### Work required:
Repeat only the lines running from the beginning of the material through the line that contains "SC = bpy.context.scene".

+++ Raw data +++

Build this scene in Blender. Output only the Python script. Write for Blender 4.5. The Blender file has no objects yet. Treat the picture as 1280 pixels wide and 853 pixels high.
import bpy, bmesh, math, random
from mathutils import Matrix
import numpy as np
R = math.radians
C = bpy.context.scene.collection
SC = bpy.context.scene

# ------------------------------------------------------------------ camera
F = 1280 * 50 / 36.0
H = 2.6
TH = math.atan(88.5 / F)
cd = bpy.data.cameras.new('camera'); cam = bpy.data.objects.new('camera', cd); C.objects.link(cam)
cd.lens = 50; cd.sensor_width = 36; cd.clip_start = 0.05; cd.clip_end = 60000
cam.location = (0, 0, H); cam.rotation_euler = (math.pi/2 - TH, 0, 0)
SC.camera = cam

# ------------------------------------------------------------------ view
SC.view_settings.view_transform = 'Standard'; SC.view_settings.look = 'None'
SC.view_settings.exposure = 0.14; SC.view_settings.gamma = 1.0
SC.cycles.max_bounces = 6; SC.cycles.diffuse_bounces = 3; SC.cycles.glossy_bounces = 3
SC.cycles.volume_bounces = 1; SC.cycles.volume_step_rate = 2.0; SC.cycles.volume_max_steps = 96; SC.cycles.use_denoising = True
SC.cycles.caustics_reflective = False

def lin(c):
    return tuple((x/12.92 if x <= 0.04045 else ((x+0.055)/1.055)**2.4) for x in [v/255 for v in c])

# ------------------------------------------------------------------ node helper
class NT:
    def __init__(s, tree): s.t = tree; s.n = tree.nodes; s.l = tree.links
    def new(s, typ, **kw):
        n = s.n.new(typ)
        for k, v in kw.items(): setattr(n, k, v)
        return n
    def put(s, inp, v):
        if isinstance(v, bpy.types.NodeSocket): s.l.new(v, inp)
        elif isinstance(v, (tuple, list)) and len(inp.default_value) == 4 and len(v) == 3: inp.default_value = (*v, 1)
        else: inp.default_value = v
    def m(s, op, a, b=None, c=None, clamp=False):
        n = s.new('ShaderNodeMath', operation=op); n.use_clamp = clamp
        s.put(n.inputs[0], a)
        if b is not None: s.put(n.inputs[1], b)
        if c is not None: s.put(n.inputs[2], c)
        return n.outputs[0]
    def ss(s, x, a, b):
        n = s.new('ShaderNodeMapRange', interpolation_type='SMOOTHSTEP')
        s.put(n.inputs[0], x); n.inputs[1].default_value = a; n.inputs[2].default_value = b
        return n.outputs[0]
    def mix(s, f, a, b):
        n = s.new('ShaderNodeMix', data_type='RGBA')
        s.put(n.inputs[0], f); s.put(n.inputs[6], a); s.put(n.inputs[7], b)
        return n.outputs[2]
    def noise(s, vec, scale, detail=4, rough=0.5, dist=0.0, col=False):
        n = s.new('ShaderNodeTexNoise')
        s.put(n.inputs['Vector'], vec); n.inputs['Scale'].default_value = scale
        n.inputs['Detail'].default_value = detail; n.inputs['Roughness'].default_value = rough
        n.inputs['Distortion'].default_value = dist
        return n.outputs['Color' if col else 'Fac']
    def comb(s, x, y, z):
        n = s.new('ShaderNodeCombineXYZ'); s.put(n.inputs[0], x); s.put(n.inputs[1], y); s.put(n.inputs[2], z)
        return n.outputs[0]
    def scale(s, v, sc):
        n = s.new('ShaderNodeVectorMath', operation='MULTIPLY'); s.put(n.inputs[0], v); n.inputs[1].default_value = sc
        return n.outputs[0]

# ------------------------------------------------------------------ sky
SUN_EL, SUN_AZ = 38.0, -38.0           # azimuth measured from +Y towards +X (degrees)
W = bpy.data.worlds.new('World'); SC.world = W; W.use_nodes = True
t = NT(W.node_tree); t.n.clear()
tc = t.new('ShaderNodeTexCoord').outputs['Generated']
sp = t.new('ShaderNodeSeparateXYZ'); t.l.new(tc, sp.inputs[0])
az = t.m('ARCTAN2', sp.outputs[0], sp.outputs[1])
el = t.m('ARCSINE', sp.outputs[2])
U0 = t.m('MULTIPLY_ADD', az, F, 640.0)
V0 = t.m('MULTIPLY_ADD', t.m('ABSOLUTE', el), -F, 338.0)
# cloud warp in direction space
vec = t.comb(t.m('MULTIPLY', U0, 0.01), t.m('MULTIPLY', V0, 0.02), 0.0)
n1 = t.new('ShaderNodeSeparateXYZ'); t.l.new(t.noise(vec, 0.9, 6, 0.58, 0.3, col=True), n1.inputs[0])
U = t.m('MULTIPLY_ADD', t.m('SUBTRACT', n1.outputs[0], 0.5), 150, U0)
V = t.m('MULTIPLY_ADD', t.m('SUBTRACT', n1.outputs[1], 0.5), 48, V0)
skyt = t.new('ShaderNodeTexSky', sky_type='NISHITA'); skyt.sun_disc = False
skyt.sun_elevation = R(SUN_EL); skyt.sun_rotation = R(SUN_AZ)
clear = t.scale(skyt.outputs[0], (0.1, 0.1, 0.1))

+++

### Result of the exercise:
Build this scene in Blender. Output only the Python script. Write for Blender 4.5. The Blender file has no objects yet. Treat the picture as 1280 pixels wide and 853 pixels high.
import bpy, bmesh, math, random
from mathutils import Matrix
import numpy as np
R = math.radians
C = bpy.context.scene.collection
SC = bpy.context.scene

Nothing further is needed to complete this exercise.